Anna Karena explains how when done correctly, utilising data on your customers can actually make them lifelong fans.
By Anna Karena
A few years ago, I had an online customer experience that really stayed with me. Clicking around the internet, I got lured by an ad for a nice little jumper onto a fashion retail website – a hub that brought hundreds of online retailers together in one glorious feed.
While registering, the first window asked for the usual stuff: (first name, surname, email). Then I clicked next.
Before we get to what happened, here’s a human analogy: When you meet someone – let’s assume they’re your type and you’re feeling attracted – what sort of experience on the first date makes you want to see them again? Or actually get smitten? A rant about themselves and their awesome virtues while you’re sitting there biting your nails? Or a genuine and deep interest, in you?
I believe that you-ism is one of the most flattering and alluring forces of the universe. The boy, who across a crowded room picks you out. The thought that someone out there simply can’t get you off their mind. I’m deeply in my love analogy here, but you-ism can turn just some guy into a potential father of your children. Similarly, with brands, a demonstration of you-ism can turn a new and unknown customer into an instant devotee for life.
How? The answer is back in the jumper I was buying that day. The customer experience was a brand opener with charm: A visual Q&A with you-ism flowing through its veins that went something like this:
“Do you like Isabel Marant?” it asked me, helping me visually with a Marant montage. “Tick/Cross?”
“Tick!”
“Do you like Asos? Barneys? Saks 5th Avenue? Versace? Sportsgirl?”
As I answered each question, a new one slid in. I felt them having an interest in my taste. I felt someone wanting to get to know me. I felt a surging sense of power. Did I feel the need to cut to the chase? Get to shopping faster? No. In fact, I think I stuck in for around 30 questions.
And when I finally clicked ‘go to feed’ and arrived in an online mall that only stocked everything I wear, I was more than on-board. I was in love.
Instantly, snackably, on board.
My jumper anecdote from years ago was the first time I was inspired by a concept I now dub ‘instantly on board’. Since then, I’ve noticed other big brands see the beauty of it, too.
Apple Music, Acorns – or Raiz Invest, as it’s now known – are both newer examples that begin the customer experience with finding out more about you, via a snackable UI, then delivering evolving personalisation from the moment the curtain raises.

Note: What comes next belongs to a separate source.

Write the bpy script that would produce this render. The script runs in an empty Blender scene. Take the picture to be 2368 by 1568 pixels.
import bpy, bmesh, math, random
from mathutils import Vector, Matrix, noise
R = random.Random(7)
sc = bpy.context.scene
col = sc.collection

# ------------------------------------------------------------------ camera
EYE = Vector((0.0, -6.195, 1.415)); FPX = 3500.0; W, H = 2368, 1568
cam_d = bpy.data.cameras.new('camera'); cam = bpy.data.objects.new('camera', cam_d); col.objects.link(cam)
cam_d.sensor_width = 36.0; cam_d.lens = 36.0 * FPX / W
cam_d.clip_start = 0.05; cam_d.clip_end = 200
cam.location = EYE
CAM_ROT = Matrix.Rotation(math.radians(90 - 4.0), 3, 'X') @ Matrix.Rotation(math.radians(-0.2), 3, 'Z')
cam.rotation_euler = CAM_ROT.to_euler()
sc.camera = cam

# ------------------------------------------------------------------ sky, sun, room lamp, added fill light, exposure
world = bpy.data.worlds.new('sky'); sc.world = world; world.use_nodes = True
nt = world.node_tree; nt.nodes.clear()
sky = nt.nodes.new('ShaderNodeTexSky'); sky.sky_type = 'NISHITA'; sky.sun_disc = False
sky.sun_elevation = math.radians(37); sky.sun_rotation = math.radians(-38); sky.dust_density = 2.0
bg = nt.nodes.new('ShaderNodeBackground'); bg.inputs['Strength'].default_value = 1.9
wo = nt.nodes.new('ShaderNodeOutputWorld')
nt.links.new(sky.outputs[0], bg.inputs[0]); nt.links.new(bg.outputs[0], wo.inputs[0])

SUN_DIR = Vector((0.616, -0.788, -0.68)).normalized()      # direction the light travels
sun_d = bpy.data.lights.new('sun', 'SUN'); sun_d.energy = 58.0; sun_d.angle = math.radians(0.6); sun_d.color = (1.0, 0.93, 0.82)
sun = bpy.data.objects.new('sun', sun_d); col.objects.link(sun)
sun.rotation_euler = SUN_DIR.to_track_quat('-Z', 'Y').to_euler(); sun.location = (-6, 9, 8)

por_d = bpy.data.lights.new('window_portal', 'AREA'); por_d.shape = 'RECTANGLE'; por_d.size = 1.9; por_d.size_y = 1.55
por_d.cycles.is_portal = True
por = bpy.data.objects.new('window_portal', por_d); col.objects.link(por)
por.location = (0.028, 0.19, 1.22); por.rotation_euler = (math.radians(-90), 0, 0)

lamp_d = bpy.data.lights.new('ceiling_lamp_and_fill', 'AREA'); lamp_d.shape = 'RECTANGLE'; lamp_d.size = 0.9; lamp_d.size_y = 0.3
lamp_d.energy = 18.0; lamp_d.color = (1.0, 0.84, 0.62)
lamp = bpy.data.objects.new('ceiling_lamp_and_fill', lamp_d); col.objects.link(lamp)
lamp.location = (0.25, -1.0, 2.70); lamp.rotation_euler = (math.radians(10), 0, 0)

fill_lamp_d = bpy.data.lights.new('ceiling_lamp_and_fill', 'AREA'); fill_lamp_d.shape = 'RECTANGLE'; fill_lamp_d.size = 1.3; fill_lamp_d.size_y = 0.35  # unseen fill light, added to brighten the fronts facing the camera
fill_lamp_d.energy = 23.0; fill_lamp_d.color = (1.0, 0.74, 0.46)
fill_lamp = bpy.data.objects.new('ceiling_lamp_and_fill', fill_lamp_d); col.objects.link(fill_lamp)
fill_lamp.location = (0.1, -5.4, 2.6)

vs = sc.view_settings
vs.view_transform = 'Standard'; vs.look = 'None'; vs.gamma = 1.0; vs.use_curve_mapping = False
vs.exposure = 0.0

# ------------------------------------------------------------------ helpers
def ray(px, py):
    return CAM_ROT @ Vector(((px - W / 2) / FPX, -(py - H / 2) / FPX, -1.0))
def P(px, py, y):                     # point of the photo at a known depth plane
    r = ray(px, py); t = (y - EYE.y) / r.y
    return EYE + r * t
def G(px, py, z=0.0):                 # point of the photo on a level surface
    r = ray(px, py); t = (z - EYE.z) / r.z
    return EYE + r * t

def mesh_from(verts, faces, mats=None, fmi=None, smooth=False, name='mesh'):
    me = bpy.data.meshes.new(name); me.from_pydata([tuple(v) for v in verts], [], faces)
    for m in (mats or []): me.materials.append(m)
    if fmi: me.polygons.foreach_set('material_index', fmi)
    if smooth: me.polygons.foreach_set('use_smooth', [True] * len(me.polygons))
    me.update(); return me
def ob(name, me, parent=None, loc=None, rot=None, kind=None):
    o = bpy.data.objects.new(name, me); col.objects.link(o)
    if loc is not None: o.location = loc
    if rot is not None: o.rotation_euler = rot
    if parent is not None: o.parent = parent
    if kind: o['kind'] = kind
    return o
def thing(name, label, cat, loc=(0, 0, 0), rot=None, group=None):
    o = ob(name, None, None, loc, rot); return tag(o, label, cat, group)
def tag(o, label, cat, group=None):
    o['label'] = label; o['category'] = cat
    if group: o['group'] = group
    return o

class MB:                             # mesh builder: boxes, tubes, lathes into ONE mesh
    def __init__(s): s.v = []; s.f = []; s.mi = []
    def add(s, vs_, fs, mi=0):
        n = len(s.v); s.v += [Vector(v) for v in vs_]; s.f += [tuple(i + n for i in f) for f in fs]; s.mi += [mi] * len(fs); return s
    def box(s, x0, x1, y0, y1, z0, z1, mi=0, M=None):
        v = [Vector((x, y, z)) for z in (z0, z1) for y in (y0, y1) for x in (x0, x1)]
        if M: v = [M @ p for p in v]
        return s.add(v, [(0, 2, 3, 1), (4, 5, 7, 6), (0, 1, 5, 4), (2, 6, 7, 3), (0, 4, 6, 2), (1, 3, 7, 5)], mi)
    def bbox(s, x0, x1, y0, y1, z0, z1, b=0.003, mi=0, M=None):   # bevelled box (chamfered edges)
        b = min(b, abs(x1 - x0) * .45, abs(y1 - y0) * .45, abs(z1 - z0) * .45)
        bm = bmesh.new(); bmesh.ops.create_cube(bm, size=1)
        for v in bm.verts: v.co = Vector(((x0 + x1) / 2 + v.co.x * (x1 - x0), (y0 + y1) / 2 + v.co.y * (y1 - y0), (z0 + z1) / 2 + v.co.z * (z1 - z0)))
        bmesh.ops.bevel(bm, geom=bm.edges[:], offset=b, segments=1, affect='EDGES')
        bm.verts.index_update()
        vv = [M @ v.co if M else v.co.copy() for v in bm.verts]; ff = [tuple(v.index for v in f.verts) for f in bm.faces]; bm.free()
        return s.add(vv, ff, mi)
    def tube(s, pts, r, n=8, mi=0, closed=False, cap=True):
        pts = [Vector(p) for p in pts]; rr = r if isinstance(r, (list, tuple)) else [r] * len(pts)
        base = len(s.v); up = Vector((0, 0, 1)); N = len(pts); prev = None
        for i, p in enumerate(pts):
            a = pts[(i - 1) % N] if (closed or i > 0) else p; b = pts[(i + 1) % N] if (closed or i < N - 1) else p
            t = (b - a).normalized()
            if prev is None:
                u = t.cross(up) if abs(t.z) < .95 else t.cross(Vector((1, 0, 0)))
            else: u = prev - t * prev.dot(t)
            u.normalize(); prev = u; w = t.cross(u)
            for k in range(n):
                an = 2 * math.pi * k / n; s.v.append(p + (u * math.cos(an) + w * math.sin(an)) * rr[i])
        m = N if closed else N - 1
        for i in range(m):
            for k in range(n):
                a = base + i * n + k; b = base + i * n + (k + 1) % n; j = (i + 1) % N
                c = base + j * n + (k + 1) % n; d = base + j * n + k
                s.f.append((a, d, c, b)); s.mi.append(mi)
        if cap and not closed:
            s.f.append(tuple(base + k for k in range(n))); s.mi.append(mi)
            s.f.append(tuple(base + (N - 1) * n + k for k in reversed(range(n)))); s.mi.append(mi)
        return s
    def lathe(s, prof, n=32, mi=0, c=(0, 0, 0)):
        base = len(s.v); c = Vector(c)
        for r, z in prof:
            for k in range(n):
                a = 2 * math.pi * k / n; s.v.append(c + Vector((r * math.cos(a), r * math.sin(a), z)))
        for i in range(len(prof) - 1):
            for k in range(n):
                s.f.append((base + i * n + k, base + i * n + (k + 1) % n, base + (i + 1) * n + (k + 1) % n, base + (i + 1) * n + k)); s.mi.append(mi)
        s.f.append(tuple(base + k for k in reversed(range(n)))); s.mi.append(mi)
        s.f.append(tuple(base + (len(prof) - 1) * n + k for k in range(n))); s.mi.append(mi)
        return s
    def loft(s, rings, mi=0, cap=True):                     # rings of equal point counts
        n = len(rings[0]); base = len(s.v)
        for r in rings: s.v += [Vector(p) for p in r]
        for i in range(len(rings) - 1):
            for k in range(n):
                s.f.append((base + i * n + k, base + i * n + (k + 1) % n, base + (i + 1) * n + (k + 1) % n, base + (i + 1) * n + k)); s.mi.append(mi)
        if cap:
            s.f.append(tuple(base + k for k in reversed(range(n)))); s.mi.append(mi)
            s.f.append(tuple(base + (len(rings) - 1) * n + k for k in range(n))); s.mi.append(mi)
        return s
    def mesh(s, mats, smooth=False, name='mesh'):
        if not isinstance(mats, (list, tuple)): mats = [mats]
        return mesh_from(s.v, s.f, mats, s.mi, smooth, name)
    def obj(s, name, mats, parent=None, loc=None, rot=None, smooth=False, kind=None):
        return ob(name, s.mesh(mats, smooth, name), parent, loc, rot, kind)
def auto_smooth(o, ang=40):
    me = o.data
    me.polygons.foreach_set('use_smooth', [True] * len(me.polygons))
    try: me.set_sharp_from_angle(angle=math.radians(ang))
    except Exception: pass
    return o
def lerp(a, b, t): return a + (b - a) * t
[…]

Customer profiling is a passion of mine, because it is the bridge between the data we collect, and the customer’s service experience of it.

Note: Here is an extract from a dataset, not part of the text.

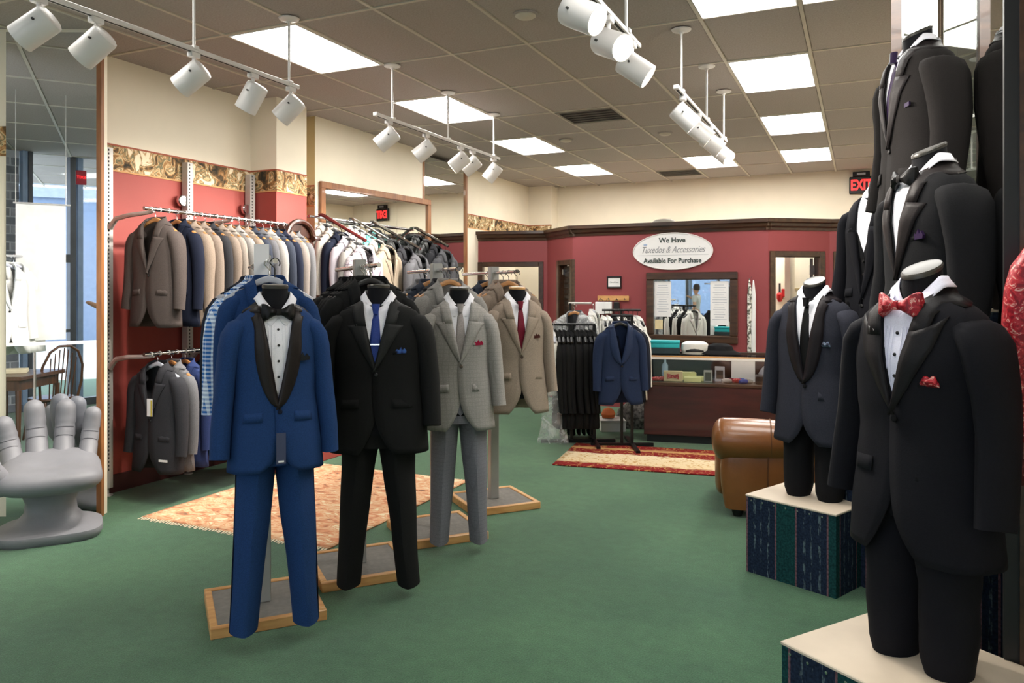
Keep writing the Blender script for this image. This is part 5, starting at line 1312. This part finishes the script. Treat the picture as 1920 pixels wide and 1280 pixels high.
def rug2mat():
    m, nt, b = nodemat('red_cream_floral_rug'); b.inputs['Roughness'].default_value = .95; b.inputs['Specular IOR Level'].default_value = .1
    tc = nt.nodes.new('ShaderNodeTexCoord'); sep = nt.nodes.new('ShaderNodeSeparateXYZ'); nt.links.new(tc.outputs['Object'], sep.inputs[0])
    nz = N(nt, 'ShaderNodeTexNoise', Scale=5, Detail=5, Distortion=1.5); nt.links.new(tc.outputs['Object'], nz.inputs['Vector'])
    a = N(nt, 'ShaderNodeMath', _operation='MULTIPLY_ADD'); nt.links.new(nz.outputs['Fac'], a.inputs[0]); a.inputs[1].default_value = .16; nt.links.new(sep.outputs['Y'], a.inputs[2])
    c1, c2, c3 = lin('#7d1f22'), lin('#d6bf98'), lin('#c7a06a')
    r = ramp(nt, [(0, c1), (.22, c1), (.27, c2), (.66, lin('#dccbaa')), (.70, c1), (.86, c1), (.9, c3), (1, c1)]); nt.links.new(a.outputs[0], r.inputs['Fac'])
    f = N(nt, 'ShaderNodeTexNoise', Scale=16, Detail=4, Distortion=2); nt.links.new(tc.outputs['Object'], f.inputs['Vector'])
    rf = ramp(nt, [(.56, (0, 0, 0, 1)), (.62, (1, 1, 1, 1))]); nt.links.new(f.outputs['Fac'], rf.inputs['Fac'])
    mx = nt.nodes.new('ShaderNodeMixRGB'); nt.links.new(rf.outputs[0], mx.inputs[0]); nt.links.new(r.outputs[0], mx.inputs[1]); mx.inputs[2].default_value = lin('#b78d55')
    nt.links.new(mx.outputs[0], b.inputs['Base Color']); return m
rug('red and cream floral rug in front of the sales counter', 0, 2.6, 0, 1.05, rug2mat(), math.radians(7.5), (-2.58, 6.60))

# ================================================================ leather armchair
M['tanleather'] = mat('tan_leather', '#7d4c24', .30, var=.16, scale=5, bump=.08, bscale=50, coat=.15)
AX, AY = rm(1.98, 5.42); ARZ = YAW+math.radians(-15)
t = thing('leather_armchair', 'low tan leather armchair seen from behind, rolled back, by the far fabric box', 'armchair', (AX, AY, 0), ARZ)
def arm(y):
    NJ = 20; X_, R_ = [], []
    for j in range(NJ+1):
        if j <= 6: a = PI/2*j/6; X_.append(-.56+.085*(1-math.cos(a))); R_.append(.16*max(.002, math.sin(a))**.8)
        elif j >= 15: a = PI/2*(20-j)/5; X_.append(.56-.06*(1-math.cos(a))); R_.append(.15*max(.002, math.sin(a))**.8)
        else: q = (j-6)/9; X_.append(-.475+.975*q); R_.append(.16-.01*q+.004*math.sin(q*9))
    def fn(i, j):
        a = 2*PI*i/24; return Vector((X_[j], y+R_[j]*math.cos(a), .54+R_[j]*.94*math.sin(a)))
    MB().grid(fn, 24, NJ, True).build('back_roll', M['tanleather'], t, ang=80)
    def pn(i, j):
        z = .06+.44*j/8; a = 2*PI*i/24; bul = .03*math.sin(PI*(1-j/8)**.8)
        ex = .32; c_, s_ = math.cos(a), math.sin(a)
        return Vector((.05-.02+(.50+bul)*math.copysign(abs(c_)**ex, c_)-(.0), y+(.105+bul*.5)*math.copysign(abs(s_)**ex, s_), z))
    MB().grid(pn, 24, 8, True, True, True).build('back_panel', M['tanleather'], t, ang=80)
    MB().tube([(-.18, y-.118, .10), (-.18, y-.125, .25), (-.18, y-.118, .46)], .006, 6).build('back_seam', mat('dark_piping', '#5c3517', .4), t)
    MB().tube([(-.16+.0, y+.158*math.cos(a), .545+.146*math.sin(a)) for a in [k*2*PI/20 for k in range(20)]], .0045, 6, closed=True, ref=(1, 0, 0)).build('back_piping', mat('dark_piping', '#5c3517', .4), t)
arm(0)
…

However, the customer profiling of old, especially in collecting customer-volunteered data, was a bad customer experience.
Today, we have the power to collect volunteered data in exciting new ways.
My phone scans my face and knows who I am.
Imagine if my telco or bank or any other brand I deal with could do that, too. And how instant the playback that’s all about me – and love affair – could be.